Di antara pilihan dwi-kewarganegaraan dan situasi yang tidak menguntungkan tersebut, Dr. Oen memantapkan dirinya untuk menjadi warga Tionghoa sekaligus Indonesia. Selama masa revolusi fisik tahun 1945-1950, Dr. Oen selalu sigap untuk bertugas ke medan pertempuran guna mengobati tentara Republik yang terluka. Oleh karena minimnya tenaga dan alat medis, pada zaman itu ia mendapatkan julukan sebagai “dokter ahli segalanya”. Ia merangkap sebagai dokter bedah, internis, atau membantu pasien melahirkan. Tidak hanya itu, di balik perang gerilya yang dilakukan oleh Jendral Soedirman, ada peran Dr. Oen. Penisilin berfungsi guna menyambung hidup sang jenderal. Dr. Oen berperan dalam menyuplai penisilin yang pada waktu itu jumlahnya sangat terbatas.
Selain kedekatannya dengan pejuang serta rakyat kecil, Dr. Oen juga memiliki kedekatan dengan Puro Mangkunegaran. Ia dipercaya untuk menangani kesehatan keluarga besar Mangkunegaran, mulai dari putra sentana hingga pegawai Mangkunegaran. Kedekatan yang terjalin ini bukanlah hubungan profesional semata, tetapi juga emosional. Saking dekatnya, perayaan ulang tahun Dr. Oen pada tangal 3 Maret selalu dilaksanakan di Puro Mangkunegaran.

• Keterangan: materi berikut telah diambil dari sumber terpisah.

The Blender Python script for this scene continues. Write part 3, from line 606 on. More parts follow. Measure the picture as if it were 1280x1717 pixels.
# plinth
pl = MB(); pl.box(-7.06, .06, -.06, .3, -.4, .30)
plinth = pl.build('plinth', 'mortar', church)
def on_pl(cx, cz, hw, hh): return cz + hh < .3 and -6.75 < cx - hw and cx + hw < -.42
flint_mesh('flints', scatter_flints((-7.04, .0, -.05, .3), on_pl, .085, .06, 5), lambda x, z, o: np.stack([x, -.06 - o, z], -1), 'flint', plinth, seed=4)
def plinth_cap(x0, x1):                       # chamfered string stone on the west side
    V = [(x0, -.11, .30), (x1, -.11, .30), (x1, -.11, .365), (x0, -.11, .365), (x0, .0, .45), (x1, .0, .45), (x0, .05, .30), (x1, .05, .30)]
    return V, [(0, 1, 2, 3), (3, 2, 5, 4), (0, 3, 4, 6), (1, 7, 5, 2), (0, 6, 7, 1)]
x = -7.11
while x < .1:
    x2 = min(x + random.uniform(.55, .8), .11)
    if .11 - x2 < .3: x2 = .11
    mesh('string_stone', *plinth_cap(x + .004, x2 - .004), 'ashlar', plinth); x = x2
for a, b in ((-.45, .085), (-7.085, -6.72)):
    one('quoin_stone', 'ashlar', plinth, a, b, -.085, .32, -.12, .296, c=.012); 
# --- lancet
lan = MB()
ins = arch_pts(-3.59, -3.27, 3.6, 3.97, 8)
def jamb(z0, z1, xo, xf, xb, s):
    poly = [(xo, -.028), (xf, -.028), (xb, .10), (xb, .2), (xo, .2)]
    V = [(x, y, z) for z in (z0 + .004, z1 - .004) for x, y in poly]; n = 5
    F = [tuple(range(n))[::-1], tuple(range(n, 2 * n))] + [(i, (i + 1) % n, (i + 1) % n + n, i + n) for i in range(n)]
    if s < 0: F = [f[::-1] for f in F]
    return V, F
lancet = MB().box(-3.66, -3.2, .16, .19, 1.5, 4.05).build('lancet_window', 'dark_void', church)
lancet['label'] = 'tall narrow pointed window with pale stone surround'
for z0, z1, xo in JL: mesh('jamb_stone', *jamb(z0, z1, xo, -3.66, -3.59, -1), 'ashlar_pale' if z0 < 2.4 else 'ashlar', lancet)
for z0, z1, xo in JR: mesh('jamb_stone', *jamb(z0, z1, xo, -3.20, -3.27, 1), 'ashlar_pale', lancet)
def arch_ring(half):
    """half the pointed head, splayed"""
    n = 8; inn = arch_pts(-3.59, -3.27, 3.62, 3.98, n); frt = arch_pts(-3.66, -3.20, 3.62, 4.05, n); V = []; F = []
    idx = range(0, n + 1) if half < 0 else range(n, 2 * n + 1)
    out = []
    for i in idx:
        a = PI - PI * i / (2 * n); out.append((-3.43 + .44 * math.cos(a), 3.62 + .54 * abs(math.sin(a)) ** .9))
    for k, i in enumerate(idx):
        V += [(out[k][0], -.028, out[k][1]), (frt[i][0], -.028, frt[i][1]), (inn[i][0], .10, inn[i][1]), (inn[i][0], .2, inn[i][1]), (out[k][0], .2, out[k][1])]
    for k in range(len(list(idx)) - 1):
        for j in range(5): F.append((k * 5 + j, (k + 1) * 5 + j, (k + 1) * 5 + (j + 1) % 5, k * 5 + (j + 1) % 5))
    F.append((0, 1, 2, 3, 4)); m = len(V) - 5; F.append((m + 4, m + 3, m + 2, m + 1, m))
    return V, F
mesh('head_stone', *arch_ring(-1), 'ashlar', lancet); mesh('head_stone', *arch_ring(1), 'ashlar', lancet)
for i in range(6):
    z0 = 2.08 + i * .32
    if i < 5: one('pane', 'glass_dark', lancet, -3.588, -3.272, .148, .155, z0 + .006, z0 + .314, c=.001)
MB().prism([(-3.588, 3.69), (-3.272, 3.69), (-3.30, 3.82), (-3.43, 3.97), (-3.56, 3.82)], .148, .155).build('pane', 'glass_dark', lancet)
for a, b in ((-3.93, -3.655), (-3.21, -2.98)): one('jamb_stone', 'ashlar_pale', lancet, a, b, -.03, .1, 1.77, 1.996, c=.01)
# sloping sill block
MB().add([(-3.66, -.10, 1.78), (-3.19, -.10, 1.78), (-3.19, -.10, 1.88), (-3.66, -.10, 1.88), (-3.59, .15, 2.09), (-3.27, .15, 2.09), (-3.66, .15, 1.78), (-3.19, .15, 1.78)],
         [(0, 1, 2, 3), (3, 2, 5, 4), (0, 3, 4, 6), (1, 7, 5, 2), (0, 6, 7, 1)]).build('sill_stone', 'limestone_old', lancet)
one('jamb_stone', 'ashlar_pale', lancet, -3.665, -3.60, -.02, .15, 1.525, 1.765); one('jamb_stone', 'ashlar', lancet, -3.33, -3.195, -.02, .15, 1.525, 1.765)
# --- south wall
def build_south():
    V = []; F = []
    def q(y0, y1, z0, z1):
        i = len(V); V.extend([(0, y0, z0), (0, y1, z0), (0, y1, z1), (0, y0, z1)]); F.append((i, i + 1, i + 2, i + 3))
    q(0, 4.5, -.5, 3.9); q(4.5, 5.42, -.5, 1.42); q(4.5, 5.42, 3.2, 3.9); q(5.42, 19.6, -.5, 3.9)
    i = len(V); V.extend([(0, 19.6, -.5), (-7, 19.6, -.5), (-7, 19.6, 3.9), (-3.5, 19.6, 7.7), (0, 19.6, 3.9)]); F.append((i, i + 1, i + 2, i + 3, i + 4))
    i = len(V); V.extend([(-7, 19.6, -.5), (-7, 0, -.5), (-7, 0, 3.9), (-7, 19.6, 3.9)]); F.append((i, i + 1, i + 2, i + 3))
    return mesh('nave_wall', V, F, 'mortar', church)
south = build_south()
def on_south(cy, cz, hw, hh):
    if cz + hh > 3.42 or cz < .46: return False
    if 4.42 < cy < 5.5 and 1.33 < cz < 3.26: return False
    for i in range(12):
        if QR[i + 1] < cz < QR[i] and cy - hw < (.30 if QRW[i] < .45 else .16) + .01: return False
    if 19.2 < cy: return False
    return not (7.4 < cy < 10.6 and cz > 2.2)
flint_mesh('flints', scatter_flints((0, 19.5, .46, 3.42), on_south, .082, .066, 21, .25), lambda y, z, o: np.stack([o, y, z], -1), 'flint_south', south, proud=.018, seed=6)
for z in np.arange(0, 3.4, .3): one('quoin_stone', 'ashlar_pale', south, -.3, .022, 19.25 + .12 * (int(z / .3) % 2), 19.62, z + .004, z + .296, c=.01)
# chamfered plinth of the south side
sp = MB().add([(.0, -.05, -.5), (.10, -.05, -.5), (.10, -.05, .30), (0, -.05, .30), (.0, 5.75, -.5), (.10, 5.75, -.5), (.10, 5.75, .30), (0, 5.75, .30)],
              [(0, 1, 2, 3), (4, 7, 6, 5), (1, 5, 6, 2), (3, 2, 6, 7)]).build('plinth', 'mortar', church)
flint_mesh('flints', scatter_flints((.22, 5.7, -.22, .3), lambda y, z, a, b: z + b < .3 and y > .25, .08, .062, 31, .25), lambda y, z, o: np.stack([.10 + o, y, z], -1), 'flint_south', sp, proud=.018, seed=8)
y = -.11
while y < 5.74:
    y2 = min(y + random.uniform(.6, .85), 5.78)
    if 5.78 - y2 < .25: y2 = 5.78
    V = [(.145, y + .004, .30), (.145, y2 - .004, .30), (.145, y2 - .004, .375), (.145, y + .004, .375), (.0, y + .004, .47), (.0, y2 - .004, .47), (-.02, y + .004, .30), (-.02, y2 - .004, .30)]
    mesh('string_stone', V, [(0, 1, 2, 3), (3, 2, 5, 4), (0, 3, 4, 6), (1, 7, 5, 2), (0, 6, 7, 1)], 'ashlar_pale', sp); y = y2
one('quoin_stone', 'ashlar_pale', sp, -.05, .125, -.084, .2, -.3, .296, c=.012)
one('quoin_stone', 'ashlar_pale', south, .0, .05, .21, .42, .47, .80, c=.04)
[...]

Untuk menghormati jasa-jasa Dr. Oen, Puro Mangkunegaran menganugerahi beliau dengan gelar “Kandjeng Raden Mas Toemenggoeng Hario Obi Darmohusodo” (KRMT).
Sebagai kesimpulan, buku ini patut dibaca terlebih bagi mereka yang ingin mengetahui peran penting orang Tionghoa dalam pembangunan bangsa. Selama rezim Orde Baru, orang Tionghoa mendapat posisi yang mendiskreditkannya dari masyarakat. Kebijakan yang dibuat pemerintah orde baru seringkali merenggut hak asasi mereka sebagai warga negara Indonesia dan sebagai manusia. Meski zaman penjajahan telah lama berlalu, gaung pribumi dan non pribumi masih terdengar hingga saat ini.